It used to be so simple. In the mid-1990s cruising the internet involved a lot of barren websites and empty chatrooms. But these days even trying to merge onto the information highway involves steering through tons of high-traffic websites and even computer crashes. That’s what happens when everyone slows down to rubberneck at “The Yum Boys Part II” file at XTube.
Far away from any porn site pile-up Thomas Waugh, a professor of film studies and sexuality studies at Montreal’s Concordia University, is studying a copy of Inches Magazine.
“I hadn’t seen one in a long time,” he confides. “What an anachronistic object this is! I can’t believe skin magazines have lasted this long as objects.”

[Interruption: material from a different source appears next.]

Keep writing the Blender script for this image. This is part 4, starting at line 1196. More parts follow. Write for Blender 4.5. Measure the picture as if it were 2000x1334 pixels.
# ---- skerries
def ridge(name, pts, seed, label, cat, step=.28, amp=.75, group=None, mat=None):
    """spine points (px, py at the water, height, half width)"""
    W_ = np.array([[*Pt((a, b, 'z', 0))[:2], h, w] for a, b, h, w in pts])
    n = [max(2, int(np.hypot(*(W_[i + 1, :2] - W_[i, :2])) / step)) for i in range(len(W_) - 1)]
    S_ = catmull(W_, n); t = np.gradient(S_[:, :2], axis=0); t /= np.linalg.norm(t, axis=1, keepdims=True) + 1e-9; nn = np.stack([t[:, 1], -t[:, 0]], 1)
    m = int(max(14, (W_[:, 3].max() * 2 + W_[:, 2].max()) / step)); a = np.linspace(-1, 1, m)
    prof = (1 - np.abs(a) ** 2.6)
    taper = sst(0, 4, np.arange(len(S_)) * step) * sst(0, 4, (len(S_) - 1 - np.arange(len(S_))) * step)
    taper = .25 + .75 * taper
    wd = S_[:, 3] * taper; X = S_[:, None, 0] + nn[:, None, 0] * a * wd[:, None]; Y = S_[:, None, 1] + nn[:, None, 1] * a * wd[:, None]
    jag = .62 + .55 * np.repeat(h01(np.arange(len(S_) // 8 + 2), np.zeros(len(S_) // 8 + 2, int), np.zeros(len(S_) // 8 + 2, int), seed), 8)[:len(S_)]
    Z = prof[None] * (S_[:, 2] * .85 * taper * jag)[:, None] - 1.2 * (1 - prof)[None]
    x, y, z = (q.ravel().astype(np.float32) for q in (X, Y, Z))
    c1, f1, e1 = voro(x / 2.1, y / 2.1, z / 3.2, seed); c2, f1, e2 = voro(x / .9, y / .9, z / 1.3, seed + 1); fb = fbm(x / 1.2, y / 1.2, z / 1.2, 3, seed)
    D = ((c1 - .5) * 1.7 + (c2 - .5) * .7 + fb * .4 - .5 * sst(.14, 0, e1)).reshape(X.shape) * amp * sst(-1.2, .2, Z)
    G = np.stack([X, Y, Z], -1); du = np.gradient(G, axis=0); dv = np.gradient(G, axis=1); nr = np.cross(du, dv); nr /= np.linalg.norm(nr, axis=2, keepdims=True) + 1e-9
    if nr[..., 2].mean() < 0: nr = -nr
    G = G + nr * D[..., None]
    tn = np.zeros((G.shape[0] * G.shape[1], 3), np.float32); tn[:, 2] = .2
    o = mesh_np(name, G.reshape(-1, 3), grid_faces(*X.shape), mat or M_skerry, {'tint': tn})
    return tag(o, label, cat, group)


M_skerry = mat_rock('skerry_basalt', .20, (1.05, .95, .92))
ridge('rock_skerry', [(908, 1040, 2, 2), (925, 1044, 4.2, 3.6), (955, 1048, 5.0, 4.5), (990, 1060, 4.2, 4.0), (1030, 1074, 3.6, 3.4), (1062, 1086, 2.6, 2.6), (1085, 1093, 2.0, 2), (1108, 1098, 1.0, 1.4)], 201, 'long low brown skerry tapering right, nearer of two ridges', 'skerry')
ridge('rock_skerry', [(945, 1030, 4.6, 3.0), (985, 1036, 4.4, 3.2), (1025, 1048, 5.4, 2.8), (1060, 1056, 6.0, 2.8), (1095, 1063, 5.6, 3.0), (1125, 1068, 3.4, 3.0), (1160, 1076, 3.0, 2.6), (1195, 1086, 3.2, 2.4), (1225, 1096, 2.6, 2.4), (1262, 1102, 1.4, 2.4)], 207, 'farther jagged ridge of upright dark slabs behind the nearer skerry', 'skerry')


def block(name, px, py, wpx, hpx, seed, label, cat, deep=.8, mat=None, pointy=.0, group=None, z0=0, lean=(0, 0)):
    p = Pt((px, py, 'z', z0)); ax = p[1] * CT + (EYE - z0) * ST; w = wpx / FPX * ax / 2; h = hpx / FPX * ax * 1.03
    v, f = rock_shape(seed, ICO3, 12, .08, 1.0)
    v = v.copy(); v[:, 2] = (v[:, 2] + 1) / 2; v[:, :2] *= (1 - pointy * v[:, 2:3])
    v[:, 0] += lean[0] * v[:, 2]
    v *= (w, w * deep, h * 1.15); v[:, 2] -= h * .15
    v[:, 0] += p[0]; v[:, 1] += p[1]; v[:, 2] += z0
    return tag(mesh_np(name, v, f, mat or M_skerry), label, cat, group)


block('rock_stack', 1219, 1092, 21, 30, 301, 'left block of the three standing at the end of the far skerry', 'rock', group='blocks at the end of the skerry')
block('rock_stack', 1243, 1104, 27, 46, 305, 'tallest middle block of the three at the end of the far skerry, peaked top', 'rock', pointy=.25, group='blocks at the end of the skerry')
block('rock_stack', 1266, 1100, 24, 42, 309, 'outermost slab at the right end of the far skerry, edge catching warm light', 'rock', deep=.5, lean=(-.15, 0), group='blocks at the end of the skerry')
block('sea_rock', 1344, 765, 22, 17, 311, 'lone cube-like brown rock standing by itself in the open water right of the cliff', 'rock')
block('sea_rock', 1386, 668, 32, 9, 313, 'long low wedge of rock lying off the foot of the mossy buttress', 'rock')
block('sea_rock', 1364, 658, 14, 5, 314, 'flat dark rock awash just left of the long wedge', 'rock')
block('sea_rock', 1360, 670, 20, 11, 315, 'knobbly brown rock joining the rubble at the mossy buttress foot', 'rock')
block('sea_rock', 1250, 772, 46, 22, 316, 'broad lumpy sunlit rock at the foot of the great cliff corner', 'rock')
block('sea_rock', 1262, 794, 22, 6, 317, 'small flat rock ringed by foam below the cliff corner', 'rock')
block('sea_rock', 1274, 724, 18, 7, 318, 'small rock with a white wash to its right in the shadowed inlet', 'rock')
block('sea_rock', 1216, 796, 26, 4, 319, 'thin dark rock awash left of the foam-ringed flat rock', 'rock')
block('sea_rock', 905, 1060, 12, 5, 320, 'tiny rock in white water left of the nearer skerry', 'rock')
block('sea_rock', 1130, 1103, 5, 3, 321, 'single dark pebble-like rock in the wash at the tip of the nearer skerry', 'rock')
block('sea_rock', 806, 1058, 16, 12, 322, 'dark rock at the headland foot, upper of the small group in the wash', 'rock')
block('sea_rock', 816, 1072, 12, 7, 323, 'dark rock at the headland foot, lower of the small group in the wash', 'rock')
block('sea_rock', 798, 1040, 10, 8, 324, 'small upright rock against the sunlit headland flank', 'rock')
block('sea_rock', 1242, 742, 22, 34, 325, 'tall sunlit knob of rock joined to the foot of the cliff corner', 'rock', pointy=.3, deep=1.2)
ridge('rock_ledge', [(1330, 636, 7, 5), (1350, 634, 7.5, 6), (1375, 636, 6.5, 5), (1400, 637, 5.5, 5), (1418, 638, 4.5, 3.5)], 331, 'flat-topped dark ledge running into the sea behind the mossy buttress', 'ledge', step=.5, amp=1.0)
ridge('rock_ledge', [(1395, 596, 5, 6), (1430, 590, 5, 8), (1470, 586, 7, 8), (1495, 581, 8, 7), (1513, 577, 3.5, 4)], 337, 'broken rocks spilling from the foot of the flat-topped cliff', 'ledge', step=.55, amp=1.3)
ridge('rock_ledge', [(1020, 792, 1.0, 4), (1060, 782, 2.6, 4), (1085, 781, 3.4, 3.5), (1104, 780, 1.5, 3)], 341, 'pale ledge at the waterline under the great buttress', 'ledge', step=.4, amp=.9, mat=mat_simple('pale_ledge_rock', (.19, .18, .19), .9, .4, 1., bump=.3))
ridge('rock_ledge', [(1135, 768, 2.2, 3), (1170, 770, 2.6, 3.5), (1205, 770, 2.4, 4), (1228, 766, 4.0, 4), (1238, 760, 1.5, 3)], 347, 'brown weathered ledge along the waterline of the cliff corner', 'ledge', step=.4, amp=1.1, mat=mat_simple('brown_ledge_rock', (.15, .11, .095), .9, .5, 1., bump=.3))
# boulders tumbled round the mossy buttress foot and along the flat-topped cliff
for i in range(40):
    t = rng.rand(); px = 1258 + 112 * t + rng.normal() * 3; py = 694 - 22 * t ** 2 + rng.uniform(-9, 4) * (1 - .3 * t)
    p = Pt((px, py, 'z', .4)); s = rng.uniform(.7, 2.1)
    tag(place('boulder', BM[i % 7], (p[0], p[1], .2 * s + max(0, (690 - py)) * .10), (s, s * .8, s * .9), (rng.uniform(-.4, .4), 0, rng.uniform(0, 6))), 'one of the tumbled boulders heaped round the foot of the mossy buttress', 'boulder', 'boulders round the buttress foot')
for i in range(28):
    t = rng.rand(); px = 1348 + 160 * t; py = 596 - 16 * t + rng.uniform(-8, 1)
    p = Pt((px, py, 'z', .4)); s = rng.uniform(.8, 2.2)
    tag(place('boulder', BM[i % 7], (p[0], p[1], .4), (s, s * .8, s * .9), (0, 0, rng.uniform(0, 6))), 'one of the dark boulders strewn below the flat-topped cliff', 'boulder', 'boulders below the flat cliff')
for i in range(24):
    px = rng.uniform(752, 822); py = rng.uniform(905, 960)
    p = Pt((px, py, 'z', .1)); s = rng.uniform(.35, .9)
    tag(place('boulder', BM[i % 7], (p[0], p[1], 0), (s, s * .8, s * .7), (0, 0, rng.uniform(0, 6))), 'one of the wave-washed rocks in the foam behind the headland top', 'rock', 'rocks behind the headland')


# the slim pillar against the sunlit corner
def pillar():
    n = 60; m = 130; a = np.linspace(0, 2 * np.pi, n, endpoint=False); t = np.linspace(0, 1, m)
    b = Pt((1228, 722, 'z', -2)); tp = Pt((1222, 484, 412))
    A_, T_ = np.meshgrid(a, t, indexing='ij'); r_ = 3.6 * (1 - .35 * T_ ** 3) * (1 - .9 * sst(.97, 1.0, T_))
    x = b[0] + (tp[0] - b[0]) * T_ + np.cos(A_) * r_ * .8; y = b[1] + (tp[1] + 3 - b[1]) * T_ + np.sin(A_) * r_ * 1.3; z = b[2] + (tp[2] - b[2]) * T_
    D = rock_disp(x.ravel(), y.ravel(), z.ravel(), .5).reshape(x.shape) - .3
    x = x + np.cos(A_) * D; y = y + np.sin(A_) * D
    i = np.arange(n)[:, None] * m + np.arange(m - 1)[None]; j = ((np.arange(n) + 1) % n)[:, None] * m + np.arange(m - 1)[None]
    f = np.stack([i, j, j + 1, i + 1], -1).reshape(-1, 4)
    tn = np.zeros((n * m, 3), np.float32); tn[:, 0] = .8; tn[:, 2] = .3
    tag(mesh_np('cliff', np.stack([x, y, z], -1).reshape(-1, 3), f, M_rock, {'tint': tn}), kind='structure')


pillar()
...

With internet and online technologies radically changing the way people experience porn, Waugh wonders if printed porn may someday be completely overtaken by the newer, more interactive formats.
Ironically, it’s the porn that determines which formats survive.

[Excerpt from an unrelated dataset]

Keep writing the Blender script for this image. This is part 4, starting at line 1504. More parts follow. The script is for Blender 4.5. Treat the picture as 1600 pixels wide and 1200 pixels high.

In the 1980s, consumers were offered a choice between VHS and Beta video recorders. But when the adult film industry collectively decided to release its movies in the VHS format (whose tapes had more space than the shorter but higher quality Beta ones) they effectively killed Beta technology.

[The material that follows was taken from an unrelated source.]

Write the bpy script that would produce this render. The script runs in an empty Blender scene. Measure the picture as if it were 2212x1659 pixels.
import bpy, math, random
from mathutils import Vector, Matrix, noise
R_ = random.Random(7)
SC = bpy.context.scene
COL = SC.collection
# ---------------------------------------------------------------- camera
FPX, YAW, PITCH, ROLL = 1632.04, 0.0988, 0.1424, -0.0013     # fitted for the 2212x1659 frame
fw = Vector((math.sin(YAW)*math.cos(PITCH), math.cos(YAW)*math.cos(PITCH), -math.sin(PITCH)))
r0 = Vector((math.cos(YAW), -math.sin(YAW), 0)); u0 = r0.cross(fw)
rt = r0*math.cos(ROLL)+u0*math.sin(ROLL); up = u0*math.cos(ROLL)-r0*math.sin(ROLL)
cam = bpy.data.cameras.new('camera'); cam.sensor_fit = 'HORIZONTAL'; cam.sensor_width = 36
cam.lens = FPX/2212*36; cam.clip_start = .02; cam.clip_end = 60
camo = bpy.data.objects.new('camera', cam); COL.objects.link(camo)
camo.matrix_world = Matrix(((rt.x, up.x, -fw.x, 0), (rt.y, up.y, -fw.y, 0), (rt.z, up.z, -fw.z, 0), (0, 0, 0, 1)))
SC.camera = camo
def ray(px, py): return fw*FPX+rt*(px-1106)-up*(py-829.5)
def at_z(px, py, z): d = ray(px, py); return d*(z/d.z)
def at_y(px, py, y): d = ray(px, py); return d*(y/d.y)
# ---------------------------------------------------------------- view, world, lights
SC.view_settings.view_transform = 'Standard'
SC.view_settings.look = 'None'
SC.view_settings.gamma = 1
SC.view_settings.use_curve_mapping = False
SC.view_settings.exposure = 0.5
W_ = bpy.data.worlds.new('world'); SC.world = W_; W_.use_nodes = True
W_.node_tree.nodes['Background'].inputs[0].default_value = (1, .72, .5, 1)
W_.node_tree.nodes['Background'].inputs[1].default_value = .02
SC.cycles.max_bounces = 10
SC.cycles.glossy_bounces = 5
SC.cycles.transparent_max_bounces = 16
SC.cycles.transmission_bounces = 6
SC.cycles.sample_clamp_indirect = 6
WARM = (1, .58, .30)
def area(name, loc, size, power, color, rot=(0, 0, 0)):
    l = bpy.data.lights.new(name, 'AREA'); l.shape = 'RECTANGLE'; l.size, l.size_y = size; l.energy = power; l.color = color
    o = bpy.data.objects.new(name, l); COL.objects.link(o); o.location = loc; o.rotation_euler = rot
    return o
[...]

Blu-Ray disc technology seems poised to suffer a similar fate since porn makers recently announced they were sticking with DVD. (Blu-Ray is to DVDs what CDs once were to vinyl: a new digital way to store more information for sharper, fuller sound and images.)
According to Wendy Donnan, HARDtv’s VP of programming, the future of gay erotica involves merging interactive, online porn with its simultaneous live broadcast on TV.
She’s referring to HARDtv’s Mar 1 launch of Boyscondo TV Live, a new spin-off of the popular website. The result, she promises, will be a hybrid digital cable/internet program that Donnan says “has never been done before and completely merges the internet and television.”
The concept is equal parts television’s Big Brother, website sex show and the computer game The Sims.
According to the Boyscondo website, the action takes place in a condo where “over a dozen condo boys with visiting guests” are watched by “over three dozen cameras 24/7.” Donnan says viewers can go online and “watch what’s going on on TV and actually interact and see what [they’re] saying at the bottom of the screen and see how other people are interacting, what people are saying.”
For Todd Klinck, co-owner of the “fantasy video” production company Mayhem North, making porn is an extension of the “digital revolution.”
He describes his product as “very homemade. We hire models, we bring them in. The audience gets to meet them. We shoot stuff in the private location in the club and then the audience watches it live on the big screen as it’s happening.”
Klinck believes the future of gay porn lies in “a pay-per-view concept, as opposed to paying once for a hard product in your hand.”
Which is not to suggest that sex toy technology hasn’t made marvelous advances of its own of late.
“The torch has been passed and a new generation of consoles are perverted. The circle of wank begins again…” reads a website announcing the coming of the Wiibrator, a vibrator version of Nintendo’s game-playing, wireless joystick, the Wii.
Heralding a new way to “plug ‘n’ play” and calling itself “the ultimate iPod acsexsory,” the OhMiBod is “the first insertable, music-driven vibrator which utilizes advanced microchip technology to transform your favorite music into mind blowing, body bending orgasmic bliss.”
Suki, the OhMiBod’s founder, says she got the idea after receiving “my two favorite stocking stuffers of all time-my iPod mini and a pearl rabbit vibrator.”
Though Klinck is reluctant to speculate on the specific shapes future pay-per-view porn may take, he says power-to-the-people sites like XTube will likely figure prominently.
They “get the technology into everybody’s head,” he says; not to mention into average people’s hands.
“You can plug in a pretty high-qu___ality webcam and shoot something on your bed with somebody and it can be uploaded live simultaneously to a YouTube-type site. So the people making porn can have less and less technical ability and there’ll just be more,” Klinck explains.
Professor Waugh agrees. He says the future of gay porn lies in “non-commercial virtual formats for erotic experiences and fantasy [like XTube]” that have a “global dimension that San Fernando glossy materials don’t.”
But if, as Waugh says, “people’s fantasies and desires are much more resourceful than corporate marketing,” why do people still need a web-enabled Motorola KRZR K1m cellphone to watch porn when they’ve already got two hands and the greatest home entertainment system of all just six inches below their naval?
Well, in these STD-obsessed times, it is the ultimate in safe sex.
Then there’s the natural allure of using new technology to fulfill old needs.
Cave men drew dirty pictures on the wall with charcoal. The Japanese erected a big, black cock to honour the gods of iron. When the camera was invented, people started taking pornographic pictures. The minute they invented the movie, people put sex on screen. Any new means of communication will almost immediately become an outlet for sexual expression.
For erotic explorers ramping onto the information highway of the future, the trick won’t be navigating yourself through all the offerings. It’ll be keeping your hands on the wheel.